Murata Micro Blower Drive with Auto-Tune

April 4th, 2017
Murata Micro Blower Drive with Auto-Tune

I just discovered this part recently, they are quite interesting and I can imagine all kinds of neat applications for this device.

The principle of operation is very similar to a piezoelectric beeper, only the operating frequency is an inaudible 25 kHz, the unit has a diaphragm that is excited into vibration by a piezo-ceramic disc, the vibrations induce an airflow through the device at an impressive rate of up to 1 liter per minute and can produce pressure differences up to 2 kPa. (not at the same time!) It's also TINY! you can fit this device into tight spaces and do things that would be very difficult any other way.

I ordered a few samples from Digikey. ($15.98 each) The first look at the data sheet reveals a sparse set of specifications, not enough information to really understand what the thing is, or how to use it - a pathetic data sheet to say the least.

The data sheet shows the resonant frequency of 24-27 kHz, with a recommended drive of 20 V peak-to-peak, what they don't tell you is the fact that the thing must be driven exactly on resonance to perform well, if you are off-resonance more than 2%, the performance is miserable. I don't understand why they don't make an effort to explain this critical point in the data sheet!

I quickly realized that the only way to really utilize this part is to drive it exactly on resonance, I set out to design a simple auto-tuning driver that could keep the drive frequency dead-nuts on resonance, without adjustment.

Murata does supply a driver reference design that does this, but it is a half-bridge that requires a 20 volt supply for full excitation, I want to use lower system voltages so I opted for a full bridge design.
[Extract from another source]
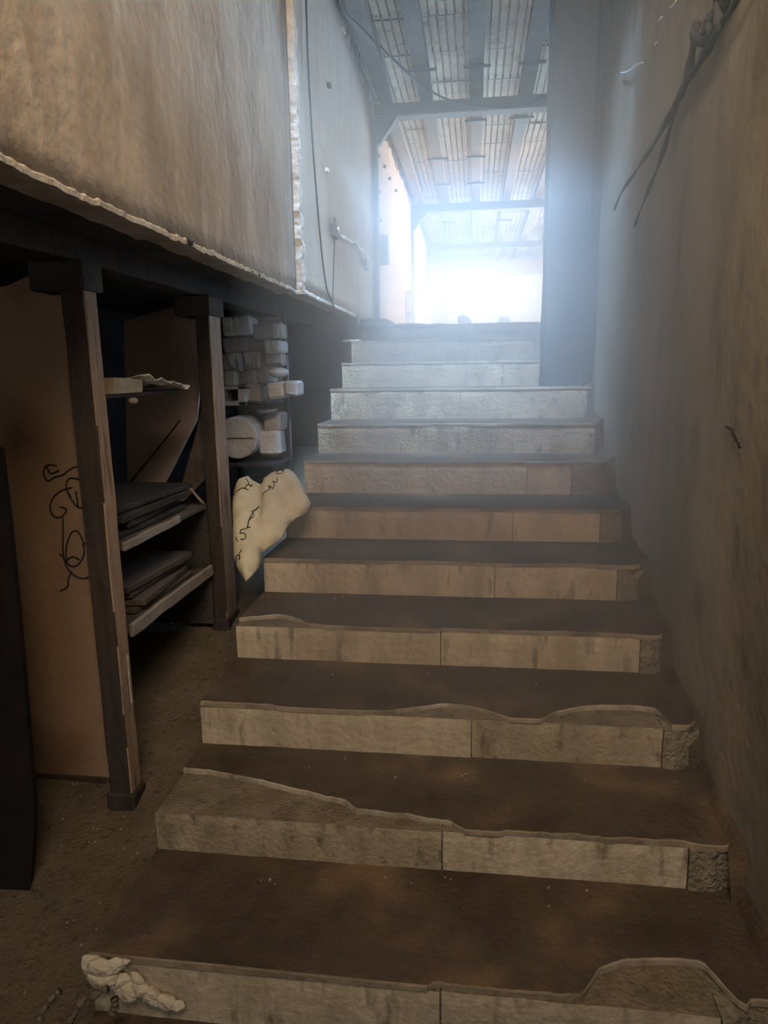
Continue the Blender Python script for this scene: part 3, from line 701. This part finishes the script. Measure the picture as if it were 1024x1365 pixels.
# ---------------------------------------------------------------- rags hanging along the right wall
rp = empty('hanging_rope'); tag(rp, 'sooty frayed rope slanting down the right wall', 'rope')
XR_ = XW-.03
def V(px, py, o=0): return ray(px, py, 0, XR_-o)
tube('strand', spline([V(985, -40), V(968, 0), V(950, 28), V(938, 48), V(926, 58), V(918, 95), V(908, 125), V(895, 150), V(870, 195), V(848, 228), V(828, 258), V(818, 282)]), lambda t: .016*(1-t)**.6+.0025+.003*math.sin(t*60), 'hemp', rp)
tube('strand', spline([V(965, -30, .02), V(955, 5, .02), V(958, 35, .02), V(945, 62, .02), V(932, 85, .02), V(915, 110, .02), V(900, 142, .01), V(892, 175), V(880, 215), V(866, 250), V(852, 285), V(845, 305)]), lambda t: .013*(1-t)**.6+.002+.003*math.sin(t*48), 'hemp', rp)
tube('knot', spline([V(930, 30, .01), V(926, 48, .02), V(936, 56, .02), V(948, 46, .02), V(944, 30, .03), V(952, 18, .02)]), .016, 'hemp', rp)
tube('strand', spline([V(1000, -40, .01), V(985, -5, .01), V(970, 20, .01), V(952, 45, .015)]), .010, 'hemp', rp)
fin(rp, V(940, 50))
WB = [([(828, 97), (835, 96), (842, 92), (848, 87), (857, 83)], 'longest pale cobweb thread on the right wall'), ([(878, 28), (881, 25), (882, 22)], 'tiny pale cobweb tuft near the top of the right wall'), ([(893, 10), (898, 6), (901, 1)], 'small pale cobweb thread beside the rope at the top'), ([(873, 60), (875, 56)], 'tiny pale cobweb speck midway above the longest thread')]
for s, lab in WB:
    tag(tube('cobweb', spline([V(a, b, -.012) for a, b in s]), .003, 'web'), lab, 'cobweb', 'cobwebs on the right wall')
for s in ([(968, 569), (974, 572), (978, 579), (982, 588)], [(984, 590), (986, 597)]):
    o = tube('plaster_crack', spline([V(a, b, -.022) for a, b in s]), .004, 'ink', bpy.data.objects['wall_right'])
# loose grit on the left ramp and lower steps
random.seed(3)
bm = bmesh.new()
for i in range(420):
    if i < 330:
        x = random.uniform(-1.9, -1.03); y = random.uniform(.1, 2.6); z = rampz(y)
    else:
        k = random.randint(1, 6); x = random.uniform(-.98, .7); y = random.uniform(YK[k]+.25, YK[k+1]-.02); z = ZK[k]
    s = random.uniform(.002, .006)
    bmesh.ops.create_icosphere(bm, subdivisions=1, radius=s, matrix=Matrix.Translation((x, y, z+s*.4)))
me = bpy.data.meshes.new('grit'); bm.to_mesh(me); bm.free(); o = link('grit', me, 'rim'); tag(o, 'loose grit scattered over the ramp and steps', 'grit', kind='stuff')
# broken mortar ridges along the foot of the steps at the bottom left
for n_, s in enumerate(([(52, 1362), (62, 1340), (78, 1322)], [(88, 1368), (104, 1345), (112, 1332), (128, 1326), (142, 1318)], [(150, 1350), (160, 1342), (158, 1332)])):
    P = []
    for a, b in s:
        q = ray(a, b, 1, .36 if n_ else .3); q.x = min(q.x, -.9); P.append(Vector((q.x, q.y, q.z)))
    tag(tube('mortar_ridge', spline(P), lambda t: .008+.004*math.sin(t*20), 'ledge'), ['leftmost broken mortar ridge at the bottom of the ramp', 'middle broken mortar ridge below the crumbled corner', 'shortest broken mortar ridge in front of the lowest step'][n_], 'mortar', 'mortar ridges by the lowest step')

# ---------------------------------------------------------------- scattering volume added over the stairs to stand in for lens glare
hz = box('glare_veil', (-.72, 1.0, .0), (XW-.02, 7.7, 2.75), None, bev=0)
hm = bpy.data.materials.new('lens glare volume'); hm.use_nodes = True; nt = hm.node_tree; nt.nodes.remove(nt.nodes['Principled BSDF'])
vsn = nt.nodes.new('ShaderNodeVolumeScatter'); vsn.inputs['Color'].default_value = (.68, .86, 1, 1); vsn.inputs['Density'].default_value = .47; vsn.inputs['Anisotropy'].default_value = .50
nt.links.new(vsn.outputs[0], nt.nodes['Material Output'].inputs['Volume']); hz.data.materials.append(hm)
tag(hz, 'bluish scattering volume added for the lens glare around the far opening', 'glare_veil', kind='stuff')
The next step will be to design a 5V version that uses a transformer to boost the output voltage to 20V.

The circuit is based on a PIC16F1455 MCU that drives a simple transistor H-bridge from 12 volts to provide the drive, a sampling circuit analyzes the voltage waveform on the ceramic resonator to detect the resonant condition, adjusting the MCU's OSCTUNE register to tweak the frequency into perfect resonance.
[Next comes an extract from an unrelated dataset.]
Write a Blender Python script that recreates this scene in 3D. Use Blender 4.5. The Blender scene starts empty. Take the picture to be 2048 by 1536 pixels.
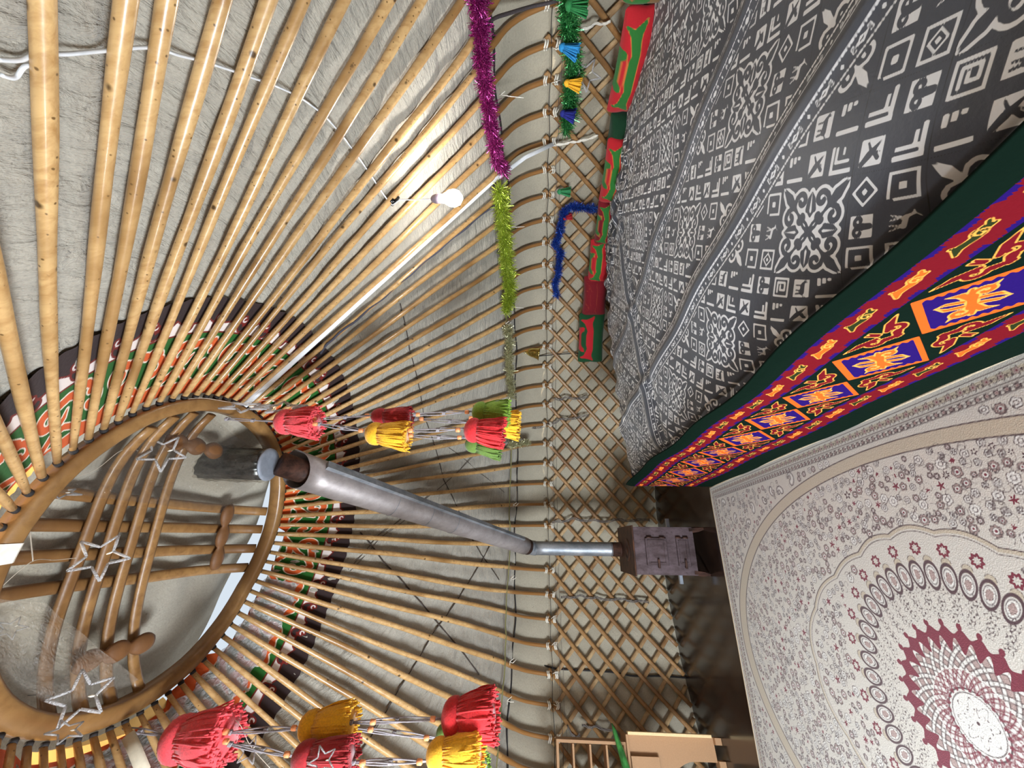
import bpy, math, random
import numpy as np
from mathutils import Vector, Matrix
random.seed(7); rng = np.random.default_rng(7)
sc = bpy.context.scene
col = sc.collection
PI = math.pi

# ------------------------------------------------------------------ camera
F = 800.0; PITCH = .06282; ROLL = -.01058; HC = 1.45
CAM = np.array([0, 0, HC])
cp, sp = math.cos(PITCH), math.sin(PITCH); cr, sr = math.cos(ROLL), math.sin(ROLL)
fwd = Vector((0, cp, sp)); right = Vector((1, 0, 0)); down = -Vector((0, -sp, cp))
cx_ = right * sr + down * cr          # the photograph is turned a quarter: picture right is world down
cy_ = right * cr - down * sr
cam = bpy.data.objects.new('camera', bpy.data.cameras.new('camera')); col.objects.link(cam)
M = Matrix((( cx_.x, cy_.x, -fwd.x, 0), (cx_.y, cy_.y, -fwd.y, 0), (cx_.z, cy_.z, -fwd.z, HC), (0, 0, 0, 1)))
cam.matrix_world = M
cam.data.sensor_width = 36; cam.data.sensor_fit = 'HORIZONTAL'; cam.data.lens = F / 2048 * 36
cam.data.clip_start = .02
sc.camera = cam
sc.cycles.max_bounces = 7; sc.cycles.transparent_max_bounces = 12

def rdir(x, y):                        # direction of a photograph pixel, unit depth along y'
    a = 768 - y; b = x - 1024.
    A = cr * a + sr * b; B = -sr * a + cr * b
    return np.array([A / F, cp + sp * B / F, sp - cp * B / F])
def plane(x, y, z): d = rdir(x, y); return CAM + d * (z - HC) / d[2]
def at_y(x, y, Y): d = rdir(x, y); return CAM + d * Y / d[1]
def at_r(x, y, D): d = rdir(x, y); return CAM + d * D / np.linalg.norm(d)
def px(P):
    P = np.asarray(P) - CAM; y = cp * P[1] + sp * P[2]; z = -sp * P[1] + cp * P[2]
    a = F * P[0] / y; b = -F * z / y
    return 1024 + sr * a + cr * b, 768 - (cr * a - sr * b)

# ------------------------------------------------------------------ light
sc.view_settings.view_transform = 'Standard'; sc.view_settings.look = 'None'
sc.view_settings.gamma = 1; sc.view_settings.use_curve_mapping = False
sc.view_settings.exposure = -.12
w = bpy.data.worlds.new('sky'); sc.world = w; w.use_nodes = True
bg = w.node_tree.nodes['Background']; bg.inputs[0].default_value = (.80, .90, 1, 1); bg.inputs[1].default_value = .95
def lamp_light(name, loc, power, size, color):
    l = bpy.data.lights.new(name, 'POINT'); l.energy = power; l.shadow_soft_size = size; l.color = color
    o = bpy.data.objects.new(name, l); col.objects.link(o); o.location = loc; return o
sun = bpy.data.objects.new('sun', bpy.data.lights.new('sun', 'SUN')); col.objects.link(sun)
sun.data.energy = 7.0; sun.data.angle = .01; sun.data.color = (1, .86, .66)
sun.rotation_euler = Vector((.12, .62, -.77)).to_track_quat('-Z', 'Y').to_euler()

# ------------------------------------------------------------------ yurt frame numbers
R = 3.0; CX, CY = -.21598 * R, .70744 * R
DI = -.08316; PH = 1.45778; DPH = .06957; DD = .0012
RR = .24966 * R; HH = HC + .63986 * R; HZ = HC - .04388 * R
RCX, RCY = CX - .0488 * R, CY - .02137 * R; TX = -.03149 * R; TY = -.02734 * R
PF = np.array([0, .026, .06, .13, .183, 1.]); PG = np.array([0, .087, .146, .21, .244, 1.])
_ga = np.radians([-180, -150, -129, -103, -81, -64, -49, -29, 0, 40, 103, 126, 144, 153, 180])
_gv = np.array([1.08, 1.13, 1.15, 1.16, 1.14, 1.07, 1.0, .97, .955, .97, 1.0, 1.0, 1.02, 1.03, 1.08])
def GR(th): return np.interp((np.asarray(th) + PI) % (2 * PI) - PI, _ga, _gv)   # the bent crown is not a true circle
def knot(i): t = PH + DI * i; return np.array([CX + R * math.sin(t), CY + R * math.cos(t), HZ])
def ringp(i):
    t = PH + DPH + (DI + DD) * i
    g = float(GR(t)); return np.array([RCX + RR * g * math.sin(t), RCY + RR * g * math.cos(t), HH + TX * math.sin(t) + TY * math.cos(t)])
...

The 25 kHz drive is bit banged, along with pulses phased to sample the voltage on the resonator at two points in each half cycle, the voltages are sampled and stored on two capacitors via a 4066 analog switch, an interrupt routine samples these two capacitors every few seconds to determine the phase relationship between the resonator and the imposed drive signal. When the part is in perfect resonance, the back emf is 180 degrees out of phase with the drive, in this condition, the voltages on the capacitors are about equal, the drive simply tweaks the MCU's clock until the voltages match.

A few subtleties:

The sampling cycle interrupts the drive, I balance the timing so when the drive turns on again, it's still in phase, otherwise it would make an audible 'click' and it would also snub the resonator until the phase sync'd up again.

The program samples less frequently when the drive detects resonance, more frequently when it's way off- so it converges quickly.

I added a GATE input to turn it off without losing the tuning parameters, this makes it start instantly, on resonance.

Now that I have a neat way to get the most out of this cool new technology, I will be exploring new ways to actuate mechanisms, move fluids and much more.